While he doesn't consider himself a fan, Aronofsky, who now sports a mustache a la former grappler Raymond Rougeau, couldn't help but to be sucked into the sports entertainment. "It's something you can't escape growing up in the states, because it was such a phenomenon," he said. "Yet, no one has ever done a serious film about it. I think that's because most people hear it's fake, think it's a joke, and then they write it off."

"If you're jumping ten feet off the top rope and you're 300 pounds -- even if you're trying to protect yourself or your opponent, you're going to feel it," added the auteur, who makes a complete 180 turn with this film when compared to his previous ones like Pi, The Fountain and Requiem for a Dream.

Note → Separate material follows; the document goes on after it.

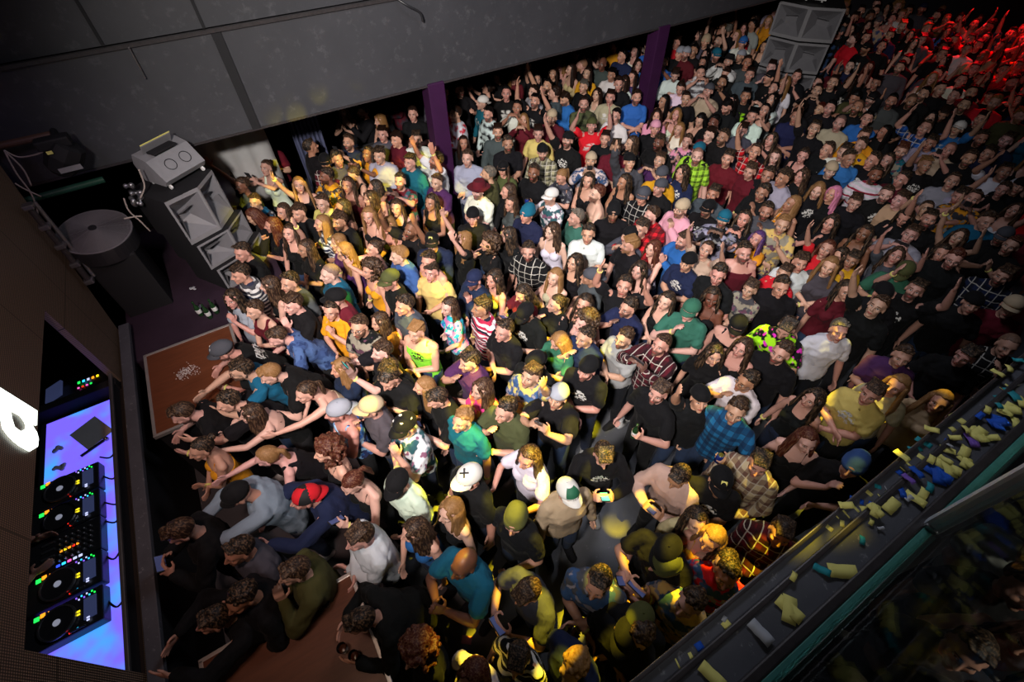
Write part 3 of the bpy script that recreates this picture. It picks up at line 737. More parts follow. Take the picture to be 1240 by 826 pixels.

With that in mind, Aronofsky set out to make an honest movie about the industry -- no holds barred. From the get go, he signed up a one of a kind "authentic" actor: Rourke. Not the most popular choice ever, which has been well-documented by just about every film blogger.

"Every single financier in the world said no to Mickey, because they didn't think Mickey could be sympathetic," Aronofsky said.

While studios wouldn't touch the project initially with Rourke in the main event, Aronofsky fought to the end, and made the film he envisioned.

"If anything it reinforced... if you've got some gut feeling no matter how outside it is and how different it is you've got to just stick with it," he explained. "[Rourke's] a live, open wound. He comes from tough times," he said of the troubled actor arguably best known for '80's gems like "Diner," "9 1/2 Weeks," and "Angel Heart."

And getting that actor to open those wounds for a character with a large supply of them worked wonders. The film exposes the pains wrestlers face past their prime and outside the ring. With a script by former Onion scribe Rob Siegel, the two did their homework, interviewing past legends like "Superfly" Jimmy Snuka and Nikolai Volkoff, and discovering that grapplers who once headlined main events at large arenas were now restricted to contending in gymnasiums and VFWs and popping pills to fight off nagging injuries.

"[Some] sold out the LA Forum and Madison Square Garden, and now they're out at $200 a night to make ends meet. There's something dramatic about that," Aronofsky explained.

Adding to that, Siegel noted, "Guys bodies are broken. They're messed up. The '70's and '80' guys are still out there wrestling. It's a pretty dark world to explore though [there's] still this sweet moving side that the love for [wrestling] is still there."

Aronofsky said his goal was never to judge anyone in the business, but just to be "honest to it." That's why he chose not to include any legendary or notable wrestlers in the film, because he didn't want to take away from the story.

"I just thought it'd be more interesting to stay away from all that -- just ignore it all, and never mention the WWE. I think it just pulls you out of the film," he explained.

So what's the reaction thus far from the wrestling industry? It's too early to tell, but Aronofsky said former WWE main eventer "Rowdy" Roddy Piper took in a BAFTA screening a week or two ago, and he wept. As Aronofsky remembered, "[He said] look, it's not my story, but it is my story... no one's ever told it and I thank you."

On the flipside, Rourke himself said he now has a deep appreciation for wrestlers that he didn't have before signing on for the film.

"I probably didn't have any respect [for wrestling] because I was ignorant to what it was really about," the one-time boxer said. "I had some hang up about wrestling, because it was prearranged, pre-choreographed almost like a dance instead of combat."

He added, "After I started getting hurt doing it, I started to realize these guys are really suffering, and I kind of gained a respect for their sport."

The Wrestler opens in limited release on December 17.